• [DIRECTIONS FOR THIS TASK]:
Write out each line of the listing as it stands, without the images.

=-=-=-=-=

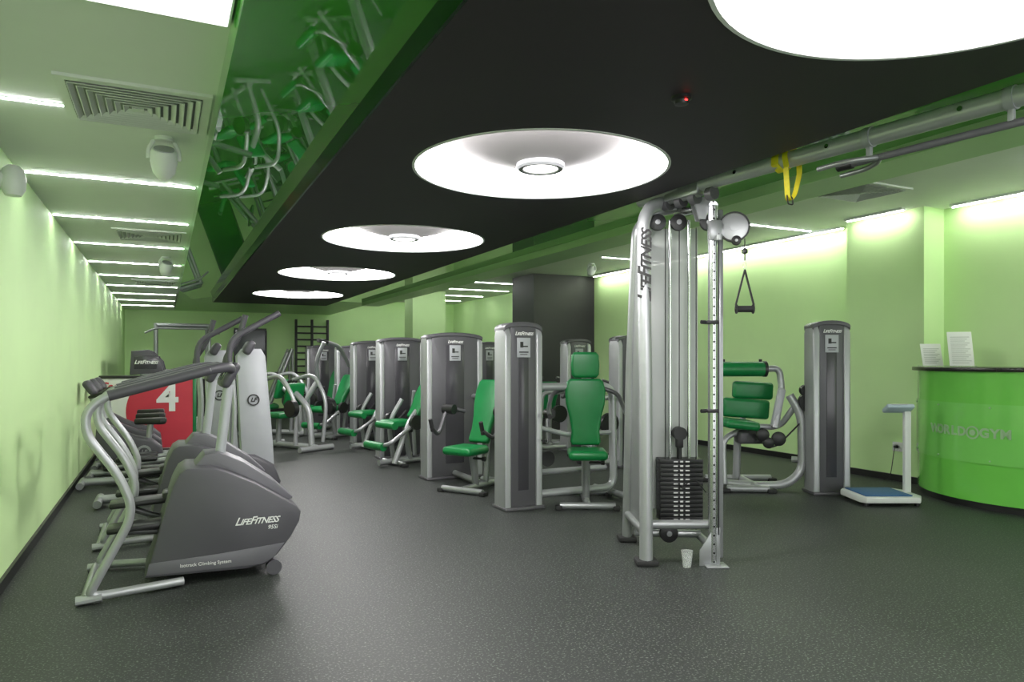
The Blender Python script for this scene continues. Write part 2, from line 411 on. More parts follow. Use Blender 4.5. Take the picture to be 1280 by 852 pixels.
for x, y, z0, z1 in ((.295, .34, .72, 2.26), (.19, .30, .3, 2.2), (.40, .30, .15, 2.2), (.448, -.055, .2, 2.1)): MB().cyl((x, y, z0), (x, y, z1), .0035, 6).build('cable', M_blk, t)
for k in range(14):
    z = .21+.030*k
    p = MB(); p.box((.295, .34, z+.0145), (.29, .13, .0282), .0015)
    p = p.build('weight_plate', M_blk, t)
    q = MB(); q.box((.295, .274, z+.0145), (.020, .003, .011)); q.box((.255, .274, z+.0145), (.028, .003, .008)); q.box((.335, .274, z+.0145), (.028, .003, .008)); q.build('plate_number', M_txt, p)
f = MB(); f.cyl((.295, .34, .62), (.295, .34, .80), .018).cyl((.295, .30, .80), (.295, .38, .80), .045, 24).box((.295, .34, .74), (.05, .05, .08), .01); f.build('stack_head', M_blk, t)
f = MB(); f.cyl((.29, .27, .45), (.29, .22, .45), .011).tube([(.29, .23, .45), (.36, .20, .52), (.44, .20, .42)], .004, .05, 6); f.build('selector_pin', M_blk, t)
def pulley(name, c, r, w, ax, m=M_blk):
    p = MB(); a = Vector(ax).normalized(); c = Vector(c)
    Mx = Matrix.Translation(c) @ a.to_track_quat('Z', 'Y').to_matrix().to_4x4()
    p.lathe([(r*.25, -w*.6), (r*.9, -w*.5), (r, -w*.45), (r*.86, 0), (r, w*.45), (r*.9, w*.5), (r*.25, w*.6)], seg=28, M=Mx)
    q = p.build(name, m, t); MB().lathe([(0, -w*.9), (r*.3, -w*.85), (r*.3, w*.85), (0, w*.9)], seg=16, M=Mx).build('hub', M_silver, q); return q
pulley('pulley', (.12, .22, 2.22), .055, .03, (0.1, 1, 0)); pulley('pulley', (.26, .22, 2.22), .055, .03, (0, 1, 0))
pulley('pulley', (.19, .2, .15), .06, .03, (0, 1, 0)); pulley('pulley', (.40, .02, 2.18), .05, .03, (0, 1, 0))
pulley('pulley', (.545, -.05, 2.14), .088, .018, (.25, 1, 0), M_silver); pulley('pulley', (.55, -.08, 2.05), .03, .02, (.25, 1, 0))
f = MB()
Mx = Matrix.Translation((.545, -.05, 2.14)) @ Vector((.25, 1, 0)).to_track_quat('Z', 'Y').to_matrix().to_4x4()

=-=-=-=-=

• [COMPLETE OUTPUT]:
The Blender Python script for this scene continues. Write part 2, from line 411 on. More parts follow. Use Blender 4.5. Take the picture to be 1280 by 852 pixels.
for x, y, z0, z1 in ((.295, .34, .72, 2.26), (.19, .30, .3, 2.2), (.40, .30, .15, 2.2), (.448, -.055, .2, 2.1)): MB().cyl((x, y, z0), (x, y, z1), .0035, 6).build('cable', M_blk, t)
for k in range(14):
    z = .21+.030*k
    p = MB(); p.box((.295, .34, z+.0145), (.29, .13, .0282), .0015)
    p = p.build('weight_plate', M_blk, t)
    q = MB(); q.box((.295, .274, z+.0145), (.020, .003, .011)); q.box((.255, .274, z+.0145), (.028, .003, .008)); q.box((.335, .274, z+.0145), (.028, .003, .008)); q.build('plate_number', M_txt, p)
f = MB(); f.cyl((.295, .34, .62), (.295, .34, .80), .018).cyl((.295, .30, .80), (.295, .38, .80), .045, 24).box((.295, .34, .74), (.05, .05, .08), .01); f.build('stack_head', M_blk, t)
f = MB(); f.cyl((.29, .27, .45), (.29, .22, .45), .011).tube([(.29, .23, .45), (.36, .20, .52), (.44, .20, .42)], .004, .05, 6); f.build('selector_pin', M_blk, t)
def pulley(name, c, r, w, ax, m=M_blk):
    p = MB(); a = Vector(ax).normalized(); c = Vector(c)
    Mx = Matrix.Translation(c) @ a.to_track_quat('Z', 'Y').to_matrix().to_4x4()
    p.lathe([(r*.25, -w*.6), (r*.9, -w*.5), (r, -w*.45), (r*.86, 0), (r, w*.45), (r*.9, w*.5), (r*.25, w*.6)], seg=28, M=Mx)
    q = p.build(name, m, t); MB().lathe([(0, -w*.9), (r*.3, -w*.85), (r*.3, w*.85), (0, w*.9)], seg=16, M=Mx).build('hub', M_silver, q); return q
pulley('pulley', (.12, .22, 2.22), .055, .03, (0.1, 1, 0)); pulley('pulley', (.26, .22, 2.22), .055, .03, (0, 1, 0))
pulley('pulley', (.19, .2, .15), .06, .03, (0, 1, 0)); pulley('pulley', (.40, .02, 2.18), .05, .03, (0, 1, 0))
pulley('pulley', (.545, -.05, 2.14), .088, .018, (.25, 1, 0), M_silver); pulley('pulley', (.55, -.08, 2.05), .03, .02, (.25, 1, 0))
f = MB()
Mx = Matrix.Translation((.545, -.05, 2.14)) @ Vector((.25, 1, 0)).to_track_quat('Z', 'Y').to_matrix().to_4x4()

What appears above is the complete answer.